◆ Problem description
Restate word for word the lines of the data below, from the first through the one that has "for o in list(bpy.data.objects): bpy.data.objects.remove(o)".

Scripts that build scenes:
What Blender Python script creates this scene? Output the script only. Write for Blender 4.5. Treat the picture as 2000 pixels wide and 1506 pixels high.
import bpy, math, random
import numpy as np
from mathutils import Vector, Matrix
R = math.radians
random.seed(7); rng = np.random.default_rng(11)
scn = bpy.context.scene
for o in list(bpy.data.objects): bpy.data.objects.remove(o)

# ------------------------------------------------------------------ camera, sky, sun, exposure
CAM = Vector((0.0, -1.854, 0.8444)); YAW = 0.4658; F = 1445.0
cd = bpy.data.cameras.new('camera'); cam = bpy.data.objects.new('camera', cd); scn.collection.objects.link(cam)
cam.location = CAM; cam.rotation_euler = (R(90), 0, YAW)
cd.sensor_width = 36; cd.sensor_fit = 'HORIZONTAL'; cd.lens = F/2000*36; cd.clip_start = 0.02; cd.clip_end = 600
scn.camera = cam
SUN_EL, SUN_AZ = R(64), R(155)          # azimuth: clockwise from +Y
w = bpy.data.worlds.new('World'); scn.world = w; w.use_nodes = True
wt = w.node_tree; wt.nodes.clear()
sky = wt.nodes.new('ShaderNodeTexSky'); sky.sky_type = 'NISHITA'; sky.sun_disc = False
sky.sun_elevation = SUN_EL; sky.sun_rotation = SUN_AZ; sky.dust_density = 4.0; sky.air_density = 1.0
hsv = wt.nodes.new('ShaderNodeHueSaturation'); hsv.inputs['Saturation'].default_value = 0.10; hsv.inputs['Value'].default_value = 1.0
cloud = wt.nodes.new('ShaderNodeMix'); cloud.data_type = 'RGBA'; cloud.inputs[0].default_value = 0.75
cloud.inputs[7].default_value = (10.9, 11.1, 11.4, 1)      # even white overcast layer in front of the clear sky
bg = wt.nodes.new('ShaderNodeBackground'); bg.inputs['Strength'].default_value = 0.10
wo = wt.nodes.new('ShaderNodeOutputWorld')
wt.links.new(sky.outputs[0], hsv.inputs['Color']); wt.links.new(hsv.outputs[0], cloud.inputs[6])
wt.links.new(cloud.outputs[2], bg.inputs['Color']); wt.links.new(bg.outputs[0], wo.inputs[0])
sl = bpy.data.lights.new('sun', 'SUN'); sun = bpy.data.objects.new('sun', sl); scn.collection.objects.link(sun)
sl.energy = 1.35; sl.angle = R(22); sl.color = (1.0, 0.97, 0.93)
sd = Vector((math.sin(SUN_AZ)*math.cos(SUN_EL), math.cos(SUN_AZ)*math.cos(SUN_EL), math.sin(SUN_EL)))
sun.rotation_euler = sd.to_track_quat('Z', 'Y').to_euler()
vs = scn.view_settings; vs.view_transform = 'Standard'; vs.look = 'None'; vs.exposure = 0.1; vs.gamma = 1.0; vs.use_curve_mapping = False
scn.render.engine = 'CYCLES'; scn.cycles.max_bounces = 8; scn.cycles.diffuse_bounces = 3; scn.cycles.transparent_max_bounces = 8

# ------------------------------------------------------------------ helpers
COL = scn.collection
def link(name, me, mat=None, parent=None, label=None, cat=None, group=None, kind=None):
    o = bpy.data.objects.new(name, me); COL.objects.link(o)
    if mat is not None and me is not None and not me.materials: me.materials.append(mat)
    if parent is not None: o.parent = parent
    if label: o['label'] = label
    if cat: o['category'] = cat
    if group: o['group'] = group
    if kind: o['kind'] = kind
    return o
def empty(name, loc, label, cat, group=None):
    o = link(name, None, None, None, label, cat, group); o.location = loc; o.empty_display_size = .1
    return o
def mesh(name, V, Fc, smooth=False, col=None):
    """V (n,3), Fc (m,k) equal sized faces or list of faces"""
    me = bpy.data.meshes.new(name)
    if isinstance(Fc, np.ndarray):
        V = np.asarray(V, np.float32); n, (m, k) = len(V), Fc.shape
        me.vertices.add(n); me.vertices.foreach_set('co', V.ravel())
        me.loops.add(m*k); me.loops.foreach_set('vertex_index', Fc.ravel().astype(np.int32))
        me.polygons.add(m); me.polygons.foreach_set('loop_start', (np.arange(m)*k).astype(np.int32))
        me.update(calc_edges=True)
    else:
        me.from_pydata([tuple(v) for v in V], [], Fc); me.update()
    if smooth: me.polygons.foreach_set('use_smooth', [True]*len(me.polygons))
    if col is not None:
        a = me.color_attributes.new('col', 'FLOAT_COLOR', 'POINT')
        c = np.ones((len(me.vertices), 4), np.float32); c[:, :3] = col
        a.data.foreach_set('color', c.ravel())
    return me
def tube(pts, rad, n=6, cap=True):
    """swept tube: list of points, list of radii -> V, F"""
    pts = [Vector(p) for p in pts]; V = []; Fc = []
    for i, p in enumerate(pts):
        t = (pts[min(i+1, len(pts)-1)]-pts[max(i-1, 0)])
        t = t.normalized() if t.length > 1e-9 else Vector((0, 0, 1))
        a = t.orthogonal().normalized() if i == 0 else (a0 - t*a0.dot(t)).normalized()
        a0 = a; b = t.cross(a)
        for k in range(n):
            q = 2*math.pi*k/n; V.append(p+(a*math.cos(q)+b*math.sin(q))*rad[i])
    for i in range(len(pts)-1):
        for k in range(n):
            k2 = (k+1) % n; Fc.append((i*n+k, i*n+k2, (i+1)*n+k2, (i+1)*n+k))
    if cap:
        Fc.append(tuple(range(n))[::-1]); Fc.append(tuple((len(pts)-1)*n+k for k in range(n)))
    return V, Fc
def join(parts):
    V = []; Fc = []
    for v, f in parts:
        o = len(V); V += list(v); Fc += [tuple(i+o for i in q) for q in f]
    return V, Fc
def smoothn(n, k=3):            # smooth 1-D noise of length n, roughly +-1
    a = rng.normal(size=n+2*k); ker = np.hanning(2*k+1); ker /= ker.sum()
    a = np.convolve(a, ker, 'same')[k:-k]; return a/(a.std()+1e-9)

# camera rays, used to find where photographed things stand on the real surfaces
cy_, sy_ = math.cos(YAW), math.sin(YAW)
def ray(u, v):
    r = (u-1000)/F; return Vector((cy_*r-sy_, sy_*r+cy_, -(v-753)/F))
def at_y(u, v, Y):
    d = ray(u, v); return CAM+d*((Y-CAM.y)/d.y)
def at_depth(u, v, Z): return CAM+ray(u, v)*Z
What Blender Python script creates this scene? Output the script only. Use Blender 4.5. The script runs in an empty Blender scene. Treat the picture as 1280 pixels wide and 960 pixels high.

◆ Solution for this problem
What Blender Python script creates this scene? Output the script only. Write for Blender 4.5. Treat the picture as 2000 pixels wide and 1506 pixels high.
import bpy, math, random
import numpy as np
from mathutils import Vector, Matrix
R = math.radians
random.seed(7); rng = np.random.default_rng(11)
scn = bpy.context.scene
for o in list(bpy.data.objects): bpy.data.objects.remove(o)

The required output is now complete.